> Exercise description
Your task is to copy a single run of lines that starts at the line with "Write part 4 of" and stops at the line with "p = spot(459, 1020);", keeping both ends. Copy nothing else.

> Material for this exercise
————

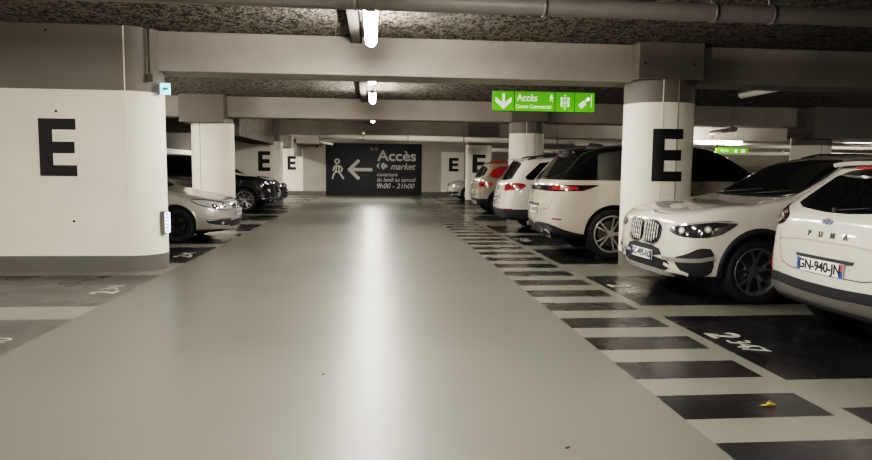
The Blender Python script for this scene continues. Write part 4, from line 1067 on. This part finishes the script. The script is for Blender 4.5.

————

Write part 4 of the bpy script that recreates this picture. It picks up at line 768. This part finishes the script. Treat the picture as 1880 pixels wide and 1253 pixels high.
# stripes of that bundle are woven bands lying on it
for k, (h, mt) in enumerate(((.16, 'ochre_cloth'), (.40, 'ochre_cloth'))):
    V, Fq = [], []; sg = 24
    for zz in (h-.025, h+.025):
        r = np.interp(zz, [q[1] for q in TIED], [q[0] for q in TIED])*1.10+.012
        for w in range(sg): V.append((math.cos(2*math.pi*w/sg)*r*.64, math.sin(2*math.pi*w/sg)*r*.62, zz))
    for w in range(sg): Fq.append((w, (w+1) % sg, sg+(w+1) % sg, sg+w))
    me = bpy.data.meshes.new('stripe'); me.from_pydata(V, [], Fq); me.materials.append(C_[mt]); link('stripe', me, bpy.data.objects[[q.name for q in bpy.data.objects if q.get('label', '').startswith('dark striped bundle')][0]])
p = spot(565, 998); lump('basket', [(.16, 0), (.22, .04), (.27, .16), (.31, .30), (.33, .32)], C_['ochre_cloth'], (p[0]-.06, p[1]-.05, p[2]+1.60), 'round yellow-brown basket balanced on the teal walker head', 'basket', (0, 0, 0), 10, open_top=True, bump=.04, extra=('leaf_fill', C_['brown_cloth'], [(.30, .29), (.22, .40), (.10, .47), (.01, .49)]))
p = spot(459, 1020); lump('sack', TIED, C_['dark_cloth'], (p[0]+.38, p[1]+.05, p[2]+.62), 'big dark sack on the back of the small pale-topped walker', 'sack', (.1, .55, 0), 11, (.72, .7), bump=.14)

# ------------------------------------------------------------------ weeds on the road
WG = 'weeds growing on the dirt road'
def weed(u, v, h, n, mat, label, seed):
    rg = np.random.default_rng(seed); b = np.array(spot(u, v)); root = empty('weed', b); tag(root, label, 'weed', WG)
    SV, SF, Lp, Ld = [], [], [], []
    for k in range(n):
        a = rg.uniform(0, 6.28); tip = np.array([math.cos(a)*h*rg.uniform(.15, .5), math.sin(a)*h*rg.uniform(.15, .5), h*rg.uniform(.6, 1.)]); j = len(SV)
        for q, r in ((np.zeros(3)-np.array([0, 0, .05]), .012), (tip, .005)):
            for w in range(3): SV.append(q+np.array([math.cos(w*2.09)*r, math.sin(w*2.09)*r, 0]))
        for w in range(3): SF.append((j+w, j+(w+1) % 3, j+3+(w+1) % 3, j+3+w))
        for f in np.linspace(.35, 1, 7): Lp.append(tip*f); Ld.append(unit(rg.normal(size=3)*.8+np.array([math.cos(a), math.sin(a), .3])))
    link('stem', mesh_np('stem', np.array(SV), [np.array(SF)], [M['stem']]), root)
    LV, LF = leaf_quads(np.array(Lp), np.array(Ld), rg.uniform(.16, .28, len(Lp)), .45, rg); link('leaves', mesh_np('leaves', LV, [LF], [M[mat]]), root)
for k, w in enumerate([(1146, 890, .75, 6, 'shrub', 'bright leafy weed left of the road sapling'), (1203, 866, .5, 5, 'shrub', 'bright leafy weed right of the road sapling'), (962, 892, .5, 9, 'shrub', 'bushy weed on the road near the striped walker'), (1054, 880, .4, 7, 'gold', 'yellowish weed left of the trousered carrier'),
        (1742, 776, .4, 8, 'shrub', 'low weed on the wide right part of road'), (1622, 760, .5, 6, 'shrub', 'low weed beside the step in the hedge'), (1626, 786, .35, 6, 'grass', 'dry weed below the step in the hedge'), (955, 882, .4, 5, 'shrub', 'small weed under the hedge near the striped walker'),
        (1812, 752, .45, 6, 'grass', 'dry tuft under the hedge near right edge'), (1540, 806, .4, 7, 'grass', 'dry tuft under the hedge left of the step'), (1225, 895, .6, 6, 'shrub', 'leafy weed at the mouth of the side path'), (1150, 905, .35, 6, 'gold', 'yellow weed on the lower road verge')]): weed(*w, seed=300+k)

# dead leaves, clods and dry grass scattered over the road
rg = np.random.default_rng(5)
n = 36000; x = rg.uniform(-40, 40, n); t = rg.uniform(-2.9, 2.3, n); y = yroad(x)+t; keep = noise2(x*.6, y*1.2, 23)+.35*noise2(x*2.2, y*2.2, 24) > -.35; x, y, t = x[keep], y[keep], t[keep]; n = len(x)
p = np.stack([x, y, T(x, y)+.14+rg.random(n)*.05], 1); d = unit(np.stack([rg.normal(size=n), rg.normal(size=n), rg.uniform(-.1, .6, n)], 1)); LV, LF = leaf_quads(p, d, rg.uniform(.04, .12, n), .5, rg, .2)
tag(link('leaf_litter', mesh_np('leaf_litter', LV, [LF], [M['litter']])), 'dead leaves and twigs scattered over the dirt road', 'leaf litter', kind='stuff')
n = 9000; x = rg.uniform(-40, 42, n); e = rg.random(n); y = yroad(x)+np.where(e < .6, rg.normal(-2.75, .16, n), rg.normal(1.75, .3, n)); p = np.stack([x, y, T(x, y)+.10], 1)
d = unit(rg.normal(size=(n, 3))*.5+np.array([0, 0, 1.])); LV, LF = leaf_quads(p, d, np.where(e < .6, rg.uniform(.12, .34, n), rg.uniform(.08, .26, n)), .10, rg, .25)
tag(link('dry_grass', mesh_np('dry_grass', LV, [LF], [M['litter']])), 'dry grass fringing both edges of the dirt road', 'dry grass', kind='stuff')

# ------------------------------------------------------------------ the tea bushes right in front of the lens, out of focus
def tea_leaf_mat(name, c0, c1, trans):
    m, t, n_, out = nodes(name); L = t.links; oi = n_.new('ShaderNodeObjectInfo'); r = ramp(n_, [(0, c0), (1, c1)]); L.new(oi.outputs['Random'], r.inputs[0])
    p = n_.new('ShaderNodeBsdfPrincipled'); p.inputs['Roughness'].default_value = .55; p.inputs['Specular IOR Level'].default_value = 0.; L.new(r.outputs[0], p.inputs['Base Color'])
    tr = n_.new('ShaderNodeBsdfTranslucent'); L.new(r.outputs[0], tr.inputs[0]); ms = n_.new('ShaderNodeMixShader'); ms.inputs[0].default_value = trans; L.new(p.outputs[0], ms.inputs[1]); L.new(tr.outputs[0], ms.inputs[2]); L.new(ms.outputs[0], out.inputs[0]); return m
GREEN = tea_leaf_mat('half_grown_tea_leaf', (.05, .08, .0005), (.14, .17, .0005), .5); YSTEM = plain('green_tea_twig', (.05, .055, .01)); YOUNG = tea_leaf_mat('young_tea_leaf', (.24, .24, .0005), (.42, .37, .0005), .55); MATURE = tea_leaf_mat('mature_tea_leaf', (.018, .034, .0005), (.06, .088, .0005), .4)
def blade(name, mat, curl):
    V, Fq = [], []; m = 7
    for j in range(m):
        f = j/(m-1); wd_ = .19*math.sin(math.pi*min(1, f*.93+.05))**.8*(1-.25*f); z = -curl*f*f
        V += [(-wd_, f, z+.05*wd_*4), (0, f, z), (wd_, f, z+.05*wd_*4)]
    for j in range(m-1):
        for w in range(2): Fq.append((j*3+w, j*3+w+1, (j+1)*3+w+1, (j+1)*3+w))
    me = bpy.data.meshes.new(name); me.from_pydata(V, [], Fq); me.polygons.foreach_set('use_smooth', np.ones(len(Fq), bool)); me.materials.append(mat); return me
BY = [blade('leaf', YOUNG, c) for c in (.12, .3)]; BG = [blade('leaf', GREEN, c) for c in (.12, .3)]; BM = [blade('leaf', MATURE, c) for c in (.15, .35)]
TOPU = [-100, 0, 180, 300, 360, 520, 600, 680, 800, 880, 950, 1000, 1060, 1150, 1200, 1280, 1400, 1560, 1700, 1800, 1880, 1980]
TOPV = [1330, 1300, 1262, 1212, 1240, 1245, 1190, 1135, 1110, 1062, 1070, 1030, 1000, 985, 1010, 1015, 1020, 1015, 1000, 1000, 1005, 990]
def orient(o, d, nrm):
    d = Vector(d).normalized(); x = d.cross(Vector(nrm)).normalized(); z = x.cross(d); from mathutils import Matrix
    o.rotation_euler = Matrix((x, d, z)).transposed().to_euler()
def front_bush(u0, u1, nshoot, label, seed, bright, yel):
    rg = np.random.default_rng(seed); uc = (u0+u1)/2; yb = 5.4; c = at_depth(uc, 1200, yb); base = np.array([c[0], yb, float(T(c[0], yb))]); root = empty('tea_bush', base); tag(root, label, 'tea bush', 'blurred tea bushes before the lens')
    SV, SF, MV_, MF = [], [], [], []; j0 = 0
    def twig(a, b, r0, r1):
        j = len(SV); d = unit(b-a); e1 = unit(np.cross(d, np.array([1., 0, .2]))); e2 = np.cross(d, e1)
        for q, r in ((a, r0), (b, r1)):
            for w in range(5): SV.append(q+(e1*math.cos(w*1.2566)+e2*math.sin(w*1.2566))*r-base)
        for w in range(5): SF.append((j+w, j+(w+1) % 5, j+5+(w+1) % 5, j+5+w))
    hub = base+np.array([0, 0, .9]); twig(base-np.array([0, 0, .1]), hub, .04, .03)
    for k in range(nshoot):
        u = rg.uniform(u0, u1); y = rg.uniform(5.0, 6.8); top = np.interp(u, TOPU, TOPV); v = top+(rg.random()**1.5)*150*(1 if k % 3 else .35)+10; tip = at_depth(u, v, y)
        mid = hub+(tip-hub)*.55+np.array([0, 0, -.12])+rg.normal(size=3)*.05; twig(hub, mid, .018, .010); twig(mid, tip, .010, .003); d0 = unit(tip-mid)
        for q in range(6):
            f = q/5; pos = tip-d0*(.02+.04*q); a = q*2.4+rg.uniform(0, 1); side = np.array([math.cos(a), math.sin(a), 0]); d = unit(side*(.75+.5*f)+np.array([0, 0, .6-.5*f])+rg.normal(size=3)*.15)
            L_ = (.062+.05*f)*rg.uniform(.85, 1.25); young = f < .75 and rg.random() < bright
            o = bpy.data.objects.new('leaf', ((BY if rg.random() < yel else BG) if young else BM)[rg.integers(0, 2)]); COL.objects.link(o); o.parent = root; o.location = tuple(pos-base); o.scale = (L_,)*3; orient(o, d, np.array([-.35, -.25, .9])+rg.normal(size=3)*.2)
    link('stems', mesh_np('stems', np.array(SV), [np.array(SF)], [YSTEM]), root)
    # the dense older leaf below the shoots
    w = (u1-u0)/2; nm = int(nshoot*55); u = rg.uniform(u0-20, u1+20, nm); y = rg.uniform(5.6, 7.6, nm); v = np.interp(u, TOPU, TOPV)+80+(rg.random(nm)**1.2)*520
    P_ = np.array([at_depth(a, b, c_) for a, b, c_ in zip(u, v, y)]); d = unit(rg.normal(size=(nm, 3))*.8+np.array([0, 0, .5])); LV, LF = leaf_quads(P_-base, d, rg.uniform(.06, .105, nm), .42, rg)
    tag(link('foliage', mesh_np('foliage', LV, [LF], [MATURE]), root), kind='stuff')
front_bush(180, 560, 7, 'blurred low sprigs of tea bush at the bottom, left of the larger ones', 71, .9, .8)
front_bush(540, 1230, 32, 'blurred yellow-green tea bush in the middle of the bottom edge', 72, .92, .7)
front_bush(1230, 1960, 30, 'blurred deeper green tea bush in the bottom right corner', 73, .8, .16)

————

> Reply
Write part 4 of the bpy script that recreates this picture. It picks up at line 768. This part finishes the script. Treat the picture as 1880 pixels wide and 1253 pixels high.
# stripes of that bundle are woven bands lying on it
for k, (h, mt) in enumerate(((.16, 'ochre_cloth'), (.40, 'ochre_cloth'))):
    V, Fq = [], []; sg = 24
    for zz in (h-.025, h+.025):
        r = np.interp(zz, [q[1] for q in TIED], [q[0] for q in TIED])*1.10+.012
        for w in range(sg): V.append((math.cos(2*math.pi*w/sg)*r*.64, math.sin(2*math.pi*w/sg)*r*.62, zz))
    for w in range(sg): Fq.append((w, (w+1) % sg, sg+(w+1) % sg, sg+w))
    me = bpy.data.meshes.new('stripe'); me.from_pydata(V, [], Fq); me.materials.append(C_[mt]); link('stripe', me, bpy.data.objects[[q.name for q in bpy.data.objects if q.get('label', '').startswith('dark striped bundle')][0]])
p = spot(565, 998); lump('basket', [(.16, 0), (.22, .04), (.27, .16), (.31, .30), (.33, .32)], C_['ochre_cloth'], (p[0]-.06, p[1]-.05, p[2]+1.60), 'round yellow-brown basket balanced on the teal walker head', 'basket', (0, 0, 0), 10, open_top=True, bump=.04, extra=('leaf_fill', C_['brown_cloth'], [(.30, .29), (.22, .40), (.10, .47), (.01, .49)]))
p = spot(459, 1020); lump('sack', TIED, C_['dark_cloth'], (p[0]+.38, p[1]+.05, p[2]+.62), 'big dark sack on the back of the small pale-topped walker', 'sack', (.1, .55, 0), 11, (.72, .7), bump=.14)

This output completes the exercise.